Miscalculations

If you’re a warmonger, you had to be all warm and fuzzy a few days ago when one of our main military honchos in Iraq, General Haymaker, announced that we can expect the current troop level of 140,000 to be maintained through 2010. Four more years! What does that tell you about the state of our efforts to rebuild a decent Iraqi army/security force? Here’s yet another nice, simple sound byte with which Democrats can club America upside the head for the final three weeks of this year’s campaign.

This wasn’t, you may recall, how it was supposed to go. Contrast General Haymaker’s quote with the classic remark of Delirious Don Rumsfeld in April of ’03, when the Donster guessed that this war would last “six days, six weeks, maybe six months.” I don’t think he was lying back then. I think he honestly thought there was no way we’d be stuck in the sand, hacking this out for six years. Shit happens.

In the end, I have to admit, it still might work out. Really. Iraq could become the new Turkey in a few years. It could happen! Right now, though, it looks like we’ll need the help of insurgent-hating space aliens with a kick-ass death ray to bring that about. The possibility of Iraq becoming a functioning democracy is only that: a possibility—one of a few, in a currently seething situation where all the balls are still completely up in the air three-and-a-half years after the giddy toppling of the big Saddam statue. At this point, who would be surprised if Iraq vanished in the next five years to morph into Kurdistan, Sunnistan and Shiastan? Again, this wasn’t how it was supposed to go. Right now, all you can say is that it’s a major mess—2,600 Iraqis killed in September alone!—and major messes are supposed to result in total overhauls in D.C. At least, they used to before Americans became glazed over on cable TV, computer games and Mike’s Hard Lemonade. Meanwhile, the planet continues to jawjack about nuclear scenes in the Axis of Evil. According to Lawrence Kaplan in the New Republic, “Bush has vowed privately not to leave office with Iran’s nuclear program intact.” White House aides say Bush will give Condi Rice, the European Triad and the United Nations about a year to get Iran to stop its nuclear bomb project. If nothing happens to his satisfaction in that time frame, it’ll be jet jockey time. Full on air strike. But “one way or another, the matter will be settled before Bush leaves office.”

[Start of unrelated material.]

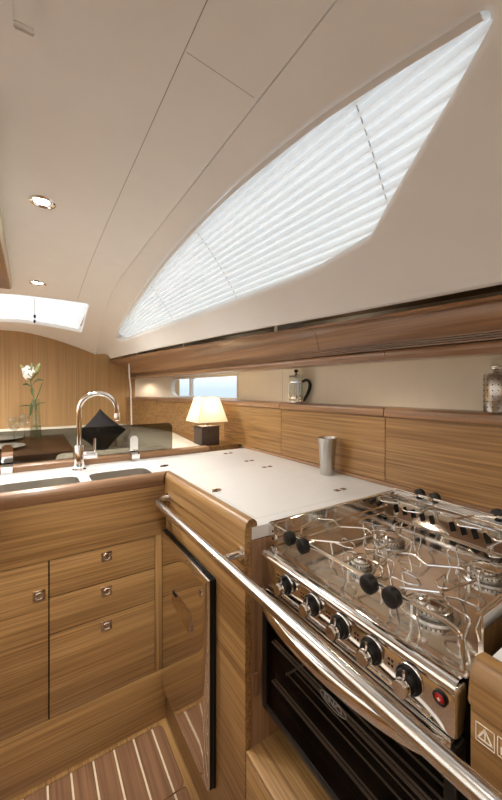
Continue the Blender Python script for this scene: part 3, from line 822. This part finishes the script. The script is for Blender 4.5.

If you were president, what would you do about the Iranians? The North Koreans? It’s easy to sit back and criticize the administration—at times, incredibly easy. But if Kaplan’s right, we should probably be grateful that our Cowboy-in-Chief is willing to kick back on this for a year. (He must be doubling up on his Xanax.) You’d have to think that, in that time, the combined diplomats of the world would be able to find The Magic Carrot that could finally get the Iranians to say “OK.” You’d think.